• _Exercise prompt_
Begin with the first line and repeat exactly through the line containing "SC.view_settings.exposure = 1.38;"; leave every image out.
* * * * *
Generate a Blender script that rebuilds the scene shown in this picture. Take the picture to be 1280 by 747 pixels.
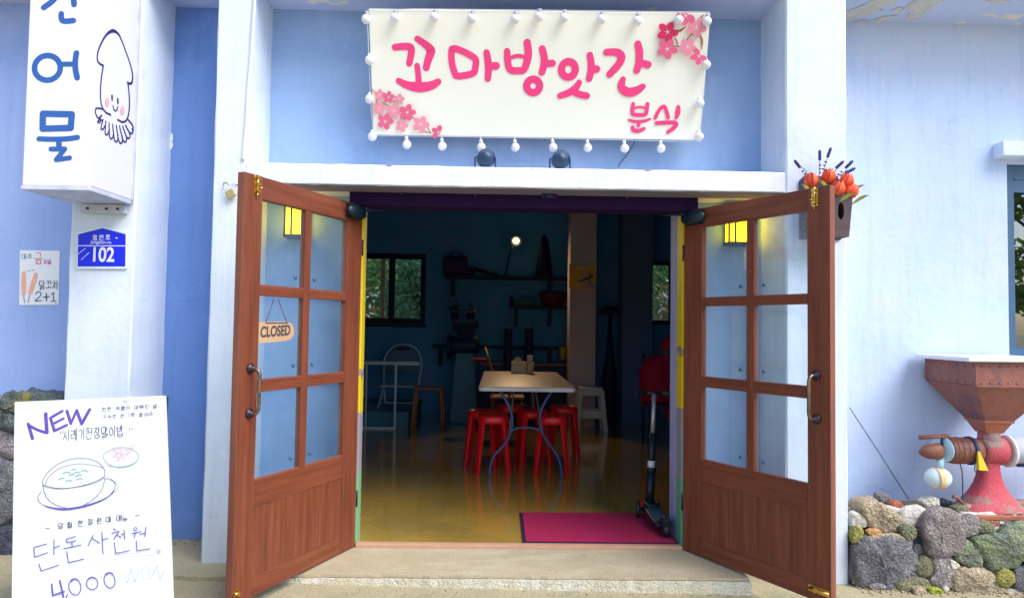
import bpy, bmesh, math, random
from mathutils import Vector, Matrix
R = math.radians
random.seed(7)
for o in list(bpy.data.objects): bpy.data.objects.remove(o)
SC = bpy.context.scene
COL = SC.collection

# ------------------------------------------------------------------ camera
F_PX, PITCH, ROLL, YAW = 858.73, 0.03905, 0.01453, 0.01706
CAM = Vector((-0.14348, -4.34905, 1.36985))
fwd = Vector((math.sin(YAW)*math.cos(PITCH), math.cos(YAW)*math.cos(PITCH), math.sin(PITCH)))
rt0 = Vector((math.cos(YAW), -math.sin(YAW), 0)); up0 = rt0.cross(fwd)
RT = rt0*math.cos(ROLL) + up0*math.sin(ROLL); UP = -rt0*math.sin(ROLL) + up0*math.cos(ROLL)
cam = bpy.data.cameras.new('camera'); co = bpy.data.objects.new('camera', cam); COL.objects.link(co)
m = Matrix((RT, UP, -fwd)).transposed().to_4x4(); m.translation = CAM; co.matrix_world = m
cam.sensor_width = 36; cam.lens = 36*F_PX/1280; cam.clip_start = .05; cam.clip_end = 2000
SC.camera = co

# ------------------------------------------------------------------ light
SUN_DIR = Vector((.60, -.50, .92)).normalized()          # from the place towards the sun
w = bpy.data.worlds.new('World'); SC.world = w; w.use_nodes = True
nt = w.node_tree; nt.nodes.clear()
sky = nt.nodes.new('ShaderNodeTexSky'); sky.sky_type = 'NISHITA'; sky.sun_disc = False
sky.sun_elevation = math.asin(SUN_DIR.z); sky.sun_rotation = math.atan2(SUN_DIR.x, SUN_DIR.y)
sky.air_density = 1.0; sky.dust_density = 2.0; sky.ozone_density = 1.5
bg = nt.nodes.new('ShaderNodeBackground'); bg.inputs[1].default_value = .095
wo = nt.nodes.new('ShaderNodeOutputWorld')
nt.links.new(sky.outputs[0], bg.inputs[0]); nt.links.new(bg.outputs[0], wo.inputs[0])
sun = bpy.data.lights.new('sun', 'SUN'); sun.energy = 1.5; sun.angle = R(42); sun.color = (1, .95, .88)
so = bpy.data.objects.new('sun', sun); COL.objects.link(so)
so.rotation_euler = (-SUN_DIR).to_track_quat('-Z', 'Y').to_euler(); so.location = (3, -8, 10)
SC.view_settings.view_transform = 'Standard'; SC.view_settings.look = 'None'
SC.view_settings.exposure = 1.38; SC.view_settings.gamma = 1

# ------------------------------------------------------------------ helpers
def ray(px, py): return fwd + RT*((px-640)/F_PX) - UP*((py-373.5)/F_PX)
def at(px, py, x=None, y=None, z=None):                   # pixel of the photograph -> point on an axis plane
    d = ray(px, py)
    t = (x-CAM.x)/d.x if x is not None else (y-CAM.y)/d.y if y is not None else (z-CAM.z)/d.z
    return CAM + d*t
def onpl(px, py, p0, n):
    d = ray(px, py); return CAM + d*((p0-CAM).dot(n)/d.dot(n))
V = Vector
WM = {}
def cr(pts, closed=False, k=5):                           # Catmull-Rom, any dimension
    n = len(pts); out = []
    pts = [V(p) for p in pts]
    if n < 3: return pts
    for i in range(n if closed else n-1):
        a = pts[(i-1) % n] if closed or i > 0 else pts[0]*2-pts[1]
        b = pts[i]; c = pts[(i+1) % n]
        d = pts[(i+2) % n] if closed or i+2 < n else pts[-1]*2-pts[-2]
        for j in range(k):
            t = j/k
            out.append(.5*((2*b)+(c-a)*t+(2*a-5*b+4*c-d)*t*t+(3*b-a-3*c+d)*t**3))
    if not closed: out.append(pts[-1].copy())
    return out

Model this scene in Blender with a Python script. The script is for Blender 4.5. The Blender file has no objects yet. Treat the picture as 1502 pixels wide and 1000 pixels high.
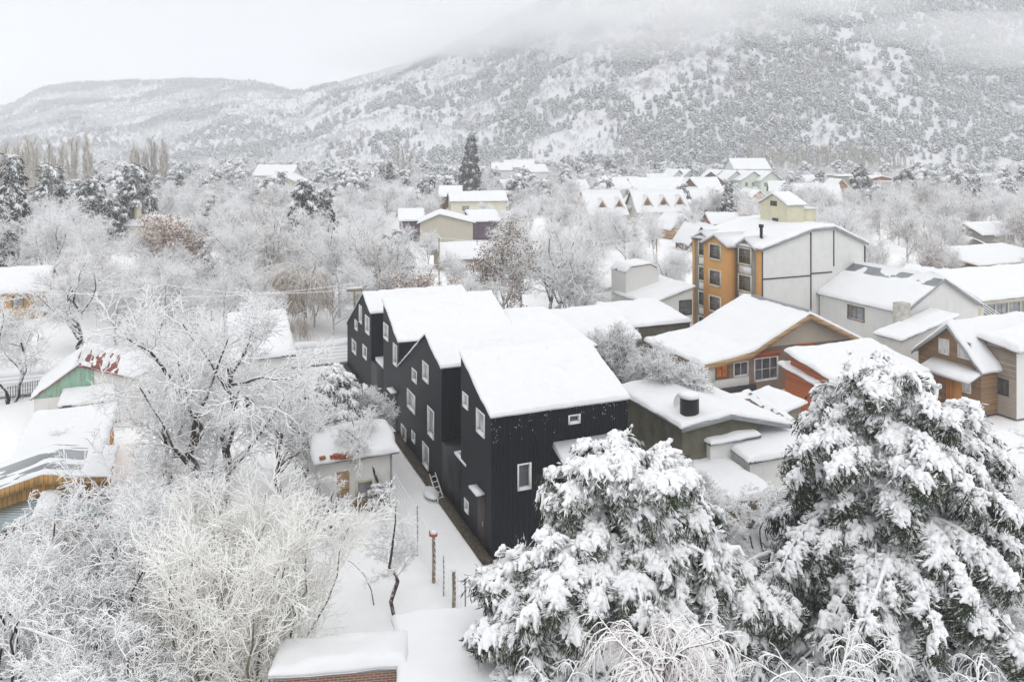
* * * * *
• _Result below_
Generate a Blender script that rebuilds the scene shown in this picture. Take the picture to be 1280 by 747 pixels.
import bpy, bmesh, math, random
from mathutils import Vector, Matrix
R = math.radians
random.seed(7)
for o in list(bpy.data.objects): bpy.data.objects.remove(o)
SC = bpy.context.scene
COL = SC.collection

# ------------------------------------------------------------------ camera
F_PX, PITCH, ROLL, YAW = 858.73, 0.03905, 0.01453, 0.01706
CAM = Vector((-0.14348, -4.34905, 1.36985))
fwd = Vector((math.sin(YAW)*math.cos(PITCH), math.cos(YAW)*math.cos(PITCH), math.sin(PITCH)))
rt0 = Vector((math.cos(YAW), -math.sin(YAW), 0)); up0 = rt0.cross(fwd)
RT = rt0*math.cos(ROLL) + up0*math.sin(ROLL); UP = -rt0*math.sin(ROLL) + up0*math.cos(ROLL)
cam = bpy.data.cameras.new('camera'); co = bpy.data.objects.new('camera', cam); COL.objects.link(co)
m = Matrix((RT, UP, -fwd)).transposed().to_4x4(); m.translation = CAM; co.matrix_world = m
cam.sensor_width = 36; cam.lens = 36*F_PX/1280; cam.clip_start = .05; cam.clip_end = 2000
SC.camera = co

# ------------------------------------------------------------------ light
SUN_DIR = Vector((.60, -.50, .92)).normalized()          # from the place towards the sun
w = bpy.data.worlds.new('World'); SC.world = w; w.use_nodes = True
nt = w.node_tree; nt.nodes.clear()
sky = nt.nodes.new('ShaderNodeTexSky'); sky.sky_type = 'NISHITA'; sky.sun_disc = False
sky.sun_elevation = math.asin(SUN_DIR.z); sky.sun_rotation = math.atan2(SUN_DIR.x, SUN_DIR.y)
sky.air_density = 1.0; sky.dust_density = 2.0; sky.ozone_density = 1.5
bg = nt.nodes.new('ShaderNodeBackground'); bg.inputs[1].default_value = .095
wo = nt.nodes.new('ShaderNodeOutputWorld')
nt.links.new(sky.outputs[0], bg.inputs[0]); nt.links.new(bg.outputs[0], wo.inputs[0])
sun = bpy.data.lights.new('sun', 'SUN'); sun.energy = 1.5; sun.angle = R(42); sun.color = (1, .95, .88)
so = bpy.data.objects.new('sun', sun); COL.objects.link(so)
so.rotation_euler = (-SUN_DIR).to_track_quat('-Z', 'Y').to_euler(); so.location = (3, -8, 10)
SC.view_settings.view_transform = 'Standard'; SC.view_settings.look = 'None'
SC.view_settings.exposure = 1.38; SC.view_settings.gamma = 1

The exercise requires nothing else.